Author: wayland
Date: 2009-02-24 05:57:59 +0100 (Tue, 24 Feb 2009)
New Revision: 25515

Modified:
   docs/Perl6/Spec/S32-setting-library/IO.pod
Log:
Added some things taken from the S28 sources.  


Modified: docs/Perl6/Spec/S32-setting-library/IO.pod
===================================================================
--- docs/Perl6/Spec/S32-setting-library/IO.pod  2009-02-24 04:56:48 UTC (rev 
25514)
+++ docs/Perl6/Spec/S32-setting-library/IO.pod  2009-02-24 04:57:59 UTC (rev 
25515)
@@ -190,6 +190,21 @@
 
 Forces this object to keep its buffers empty
 
+If set to nonzero, forces a flush right away and after every write
+or print on the currently selected output channel.
+Default is 0 (regardless of whether the channel is really buffered
+by the system or not;
+$OUT_FH.autoflush tells you only whether you've asked Perl
+explicitly to flush after each write).
+$*OUT will typically be line buffered if output is to the
+terminal and block buffered otherwise.
+Setting this variable is useful primarily when you are
+outputting to a pipe or socket,
+such as when you are running a Perl program under rsh
+and want to see the output as it's happening.
+This has no effect on input buffering.
+
+
 =back
 
 =head2 IO::Streamable
@@ -246,10 +261,32 @@
 
 =over
 
+=item method Int input_record_count()
+
+Returns a count of the number of records (lines?) that have been input.  
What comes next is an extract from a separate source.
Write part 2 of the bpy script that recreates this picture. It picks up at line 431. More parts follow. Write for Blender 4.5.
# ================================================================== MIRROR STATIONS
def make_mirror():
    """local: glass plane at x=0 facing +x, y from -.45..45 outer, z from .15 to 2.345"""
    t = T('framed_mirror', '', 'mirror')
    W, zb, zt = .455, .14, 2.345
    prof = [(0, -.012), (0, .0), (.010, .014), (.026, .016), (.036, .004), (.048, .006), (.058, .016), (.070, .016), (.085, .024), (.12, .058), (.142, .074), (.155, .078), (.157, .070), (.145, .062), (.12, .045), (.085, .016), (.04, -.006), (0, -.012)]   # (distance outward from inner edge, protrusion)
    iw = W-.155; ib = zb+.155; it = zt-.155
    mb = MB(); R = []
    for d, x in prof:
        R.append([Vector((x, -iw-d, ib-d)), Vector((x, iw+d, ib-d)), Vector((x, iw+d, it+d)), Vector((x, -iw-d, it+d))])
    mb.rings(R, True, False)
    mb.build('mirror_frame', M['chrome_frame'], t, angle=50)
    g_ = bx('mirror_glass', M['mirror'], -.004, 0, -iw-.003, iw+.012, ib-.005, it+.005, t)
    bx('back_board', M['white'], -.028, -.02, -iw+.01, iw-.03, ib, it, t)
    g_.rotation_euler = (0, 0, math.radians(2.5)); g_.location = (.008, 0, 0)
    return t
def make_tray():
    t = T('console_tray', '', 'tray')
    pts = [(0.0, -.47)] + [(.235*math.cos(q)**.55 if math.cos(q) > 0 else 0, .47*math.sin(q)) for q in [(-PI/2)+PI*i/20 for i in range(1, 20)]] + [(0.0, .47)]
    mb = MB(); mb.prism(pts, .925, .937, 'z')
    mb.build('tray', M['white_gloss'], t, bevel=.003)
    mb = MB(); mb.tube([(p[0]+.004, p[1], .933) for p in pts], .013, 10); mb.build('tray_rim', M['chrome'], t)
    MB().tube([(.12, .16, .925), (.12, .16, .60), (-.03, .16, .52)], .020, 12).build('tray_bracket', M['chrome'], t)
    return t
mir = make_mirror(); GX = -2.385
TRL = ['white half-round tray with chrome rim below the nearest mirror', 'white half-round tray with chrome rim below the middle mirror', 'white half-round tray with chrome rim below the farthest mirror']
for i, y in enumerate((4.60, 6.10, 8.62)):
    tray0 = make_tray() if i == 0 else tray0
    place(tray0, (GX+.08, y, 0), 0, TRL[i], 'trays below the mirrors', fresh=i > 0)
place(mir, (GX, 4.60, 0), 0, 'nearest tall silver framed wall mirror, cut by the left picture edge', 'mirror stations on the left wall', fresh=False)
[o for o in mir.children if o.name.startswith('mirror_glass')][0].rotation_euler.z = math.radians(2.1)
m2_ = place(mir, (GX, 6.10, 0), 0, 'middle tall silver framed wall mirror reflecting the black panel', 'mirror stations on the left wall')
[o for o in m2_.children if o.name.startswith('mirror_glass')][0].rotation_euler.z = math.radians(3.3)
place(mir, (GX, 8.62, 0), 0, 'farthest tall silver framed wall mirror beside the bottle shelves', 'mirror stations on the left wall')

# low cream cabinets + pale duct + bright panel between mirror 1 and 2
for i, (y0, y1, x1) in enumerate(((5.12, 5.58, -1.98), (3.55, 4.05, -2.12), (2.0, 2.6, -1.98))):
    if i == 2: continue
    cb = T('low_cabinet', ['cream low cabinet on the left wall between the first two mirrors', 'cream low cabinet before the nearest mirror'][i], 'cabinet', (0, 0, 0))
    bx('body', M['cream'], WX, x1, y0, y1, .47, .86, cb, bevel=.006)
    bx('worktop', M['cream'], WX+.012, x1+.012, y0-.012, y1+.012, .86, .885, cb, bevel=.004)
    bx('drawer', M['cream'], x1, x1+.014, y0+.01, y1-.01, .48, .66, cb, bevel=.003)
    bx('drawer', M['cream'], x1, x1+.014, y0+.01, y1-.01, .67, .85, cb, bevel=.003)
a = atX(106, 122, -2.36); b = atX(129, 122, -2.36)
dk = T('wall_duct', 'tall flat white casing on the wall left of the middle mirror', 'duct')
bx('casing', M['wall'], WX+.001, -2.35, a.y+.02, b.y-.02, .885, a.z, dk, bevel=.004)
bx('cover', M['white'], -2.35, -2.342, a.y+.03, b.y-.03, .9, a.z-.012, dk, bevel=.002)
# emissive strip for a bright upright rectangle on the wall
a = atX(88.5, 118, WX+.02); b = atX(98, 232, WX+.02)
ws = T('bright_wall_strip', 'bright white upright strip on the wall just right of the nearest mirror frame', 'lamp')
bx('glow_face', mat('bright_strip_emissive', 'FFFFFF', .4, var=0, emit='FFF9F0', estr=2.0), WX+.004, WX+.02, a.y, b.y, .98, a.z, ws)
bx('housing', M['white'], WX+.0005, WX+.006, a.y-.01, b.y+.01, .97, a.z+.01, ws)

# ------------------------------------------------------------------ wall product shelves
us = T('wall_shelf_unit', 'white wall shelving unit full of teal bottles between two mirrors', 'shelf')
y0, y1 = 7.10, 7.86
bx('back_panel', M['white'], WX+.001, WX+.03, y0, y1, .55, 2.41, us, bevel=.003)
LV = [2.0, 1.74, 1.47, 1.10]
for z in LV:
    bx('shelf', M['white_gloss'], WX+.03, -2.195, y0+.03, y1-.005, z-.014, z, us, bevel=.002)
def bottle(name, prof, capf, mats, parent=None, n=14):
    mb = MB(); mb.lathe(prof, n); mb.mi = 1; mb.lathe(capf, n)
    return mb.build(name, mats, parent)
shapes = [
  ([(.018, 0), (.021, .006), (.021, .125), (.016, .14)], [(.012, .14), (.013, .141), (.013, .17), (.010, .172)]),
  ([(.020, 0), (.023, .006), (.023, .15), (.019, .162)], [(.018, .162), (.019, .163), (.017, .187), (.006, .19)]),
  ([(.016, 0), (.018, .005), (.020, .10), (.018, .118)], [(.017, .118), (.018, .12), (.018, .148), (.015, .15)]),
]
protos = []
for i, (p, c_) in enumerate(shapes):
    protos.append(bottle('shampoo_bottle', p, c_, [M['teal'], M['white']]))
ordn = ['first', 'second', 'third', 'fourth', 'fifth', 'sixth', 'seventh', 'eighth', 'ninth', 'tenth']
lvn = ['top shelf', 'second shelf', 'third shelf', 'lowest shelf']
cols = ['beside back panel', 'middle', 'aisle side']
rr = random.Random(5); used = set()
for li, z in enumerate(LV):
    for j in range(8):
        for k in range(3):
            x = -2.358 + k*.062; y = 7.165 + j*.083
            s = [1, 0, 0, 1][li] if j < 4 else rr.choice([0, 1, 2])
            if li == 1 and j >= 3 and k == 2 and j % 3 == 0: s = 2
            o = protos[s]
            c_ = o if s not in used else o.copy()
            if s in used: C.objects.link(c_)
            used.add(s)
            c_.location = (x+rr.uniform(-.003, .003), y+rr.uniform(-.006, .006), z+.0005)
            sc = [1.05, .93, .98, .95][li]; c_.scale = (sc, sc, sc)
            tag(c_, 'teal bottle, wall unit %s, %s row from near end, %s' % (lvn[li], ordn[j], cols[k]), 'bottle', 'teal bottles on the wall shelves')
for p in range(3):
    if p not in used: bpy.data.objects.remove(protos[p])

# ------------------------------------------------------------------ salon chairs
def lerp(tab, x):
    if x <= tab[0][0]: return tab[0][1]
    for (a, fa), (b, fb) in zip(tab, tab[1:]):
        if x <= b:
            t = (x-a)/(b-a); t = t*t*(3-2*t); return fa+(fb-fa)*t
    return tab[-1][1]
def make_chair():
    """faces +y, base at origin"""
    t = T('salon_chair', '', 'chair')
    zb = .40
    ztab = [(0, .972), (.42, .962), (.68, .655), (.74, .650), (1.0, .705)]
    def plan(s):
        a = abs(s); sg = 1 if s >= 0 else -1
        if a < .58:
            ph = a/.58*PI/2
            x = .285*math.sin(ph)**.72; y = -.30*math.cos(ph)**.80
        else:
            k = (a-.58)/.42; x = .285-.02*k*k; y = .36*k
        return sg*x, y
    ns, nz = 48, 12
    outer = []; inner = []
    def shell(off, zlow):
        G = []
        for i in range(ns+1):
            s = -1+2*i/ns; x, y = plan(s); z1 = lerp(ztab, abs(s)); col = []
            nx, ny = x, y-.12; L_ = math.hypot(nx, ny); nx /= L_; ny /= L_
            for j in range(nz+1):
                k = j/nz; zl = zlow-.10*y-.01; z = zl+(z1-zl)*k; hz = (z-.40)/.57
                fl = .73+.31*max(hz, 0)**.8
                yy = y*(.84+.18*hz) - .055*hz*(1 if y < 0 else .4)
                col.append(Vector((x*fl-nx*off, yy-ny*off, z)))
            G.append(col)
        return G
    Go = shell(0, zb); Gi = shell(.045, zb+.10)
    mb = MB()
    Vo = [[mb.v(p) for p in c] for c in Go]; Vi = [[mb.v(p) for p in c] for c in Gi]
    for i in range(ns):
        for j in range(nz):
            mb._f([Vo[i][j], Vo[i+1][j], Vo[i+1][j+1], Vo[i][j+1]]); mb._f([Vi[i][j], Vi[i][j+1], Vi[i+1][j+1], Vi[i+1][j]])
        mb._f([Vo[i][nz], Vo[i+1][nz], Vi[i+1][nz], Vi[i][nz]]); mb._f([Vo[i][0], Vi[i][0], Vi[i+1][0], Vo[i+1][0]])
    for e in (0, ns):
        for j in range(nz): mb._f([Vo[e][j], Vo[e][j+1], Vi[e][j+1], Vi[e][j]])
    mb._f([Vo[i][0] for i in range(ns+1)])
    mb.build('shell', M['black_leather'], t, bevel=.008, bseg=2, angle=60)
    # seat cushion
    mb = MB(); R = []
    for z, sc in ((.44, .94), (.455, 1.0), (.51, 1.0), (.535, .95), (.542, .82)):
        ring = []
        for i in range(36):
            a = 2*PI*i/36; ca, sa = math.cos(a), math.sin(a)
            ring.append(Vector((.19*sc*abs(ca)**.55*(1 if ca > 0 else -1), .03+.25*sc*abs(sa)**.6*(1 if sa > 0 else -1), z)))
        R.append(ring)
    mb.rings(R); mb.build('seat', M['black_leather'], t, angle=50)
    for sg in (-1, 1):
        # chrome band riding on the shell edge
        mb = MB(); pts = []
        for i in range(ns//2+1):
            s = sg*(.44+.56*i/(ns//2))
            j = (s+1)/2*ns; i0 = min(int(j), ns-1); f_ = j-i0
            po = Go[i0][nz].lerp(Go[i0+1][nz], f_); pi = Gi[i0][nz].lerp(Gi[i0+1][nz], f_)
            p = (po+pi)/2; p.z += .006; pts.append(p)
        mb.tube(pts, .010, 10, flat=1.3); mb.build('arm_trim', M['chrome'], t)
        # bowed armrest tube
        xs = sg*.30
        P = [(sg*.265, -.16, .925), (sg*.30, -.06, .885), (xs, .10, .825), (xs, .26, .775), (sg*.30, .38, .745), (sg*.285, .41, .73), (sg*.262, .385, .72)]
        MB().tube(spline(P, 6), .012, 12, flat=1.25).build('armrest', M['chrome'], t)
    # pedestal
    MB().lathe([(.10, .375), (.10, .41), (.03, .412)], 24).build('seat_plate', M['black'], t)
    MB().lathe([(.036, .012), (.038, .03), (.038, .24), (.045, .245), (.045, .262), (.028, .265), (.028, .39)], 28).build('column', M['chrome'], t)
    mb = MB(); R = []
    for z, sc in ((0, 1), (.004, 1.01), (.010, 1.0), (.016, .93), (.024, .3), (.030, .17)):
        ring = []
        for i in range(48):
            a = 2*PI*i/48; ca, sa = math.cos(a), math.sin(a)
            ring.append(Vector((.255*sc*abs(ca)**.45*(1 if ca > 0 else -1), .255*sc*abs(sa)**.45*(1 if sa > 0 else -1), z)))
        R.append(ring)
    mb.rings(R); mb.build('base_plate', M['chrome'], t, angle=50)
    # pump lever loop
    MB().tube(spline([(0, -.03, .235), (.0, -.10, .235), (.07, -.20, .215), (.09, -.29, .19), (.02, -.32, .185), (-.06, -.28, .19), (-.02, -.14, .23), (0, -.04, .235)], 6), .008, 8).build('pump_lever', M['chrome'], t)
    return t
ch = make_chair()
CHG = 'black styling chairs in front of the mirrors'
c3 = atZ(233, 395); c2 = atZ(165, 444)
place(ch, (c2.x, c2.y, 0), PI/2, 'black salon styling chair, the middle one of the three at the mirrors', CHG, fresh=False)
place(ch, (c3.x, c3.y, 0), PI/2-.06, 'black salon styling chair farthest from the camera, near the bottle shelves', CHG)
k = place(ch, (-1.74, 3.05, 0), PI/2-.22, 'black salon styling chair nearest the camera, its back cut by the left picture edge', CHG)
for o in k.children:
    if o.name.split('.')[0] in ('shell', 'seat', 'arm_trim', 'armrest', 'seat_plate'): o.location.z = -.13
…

+Now with cleaned-up localization usage.
+
 =item method Str input_record_separator() is rw
 
 This regulates how "readline" behaves.
 
+The input record separator, newline by default.
+This influences Perl's idea of what a ``line'' is.
+Works like awk's RS variable, including treating empty lines
+as a terminator if set to the null string.
+(An empty line cannot contain any spaces or tabs.)
+You may set it to a multi-character string to match a multi-character
+terminator, or to undef to read through the end of file.
+Setting it to "\n\n" means something slightly different
+than setting to "", if the file contains consecutive empty lines.
+Setting to "" will treat two or more consecutive empty lines
+as a single empty line. Setting to "\n\n" will blindly assume
+that the next input character belongs to the next paragraph,
+even if it's a newline.
+
+Remember: the value of input_record_separator is a string, not a regex.
+awk has to be better for something. :-)
+
 =item method Str input_field_separator() is rw
 
 This regulates how "readfield" behaves.
@@ -291,6 +328,10 @@
 
 =over
 
+=item method Int output_record_count()
+
+Returns a count of the number of records (lines?) that have been output.  
+
 =item method Str output_record_separator() is rw
 
 This regulates how say and print(%hash) behaves.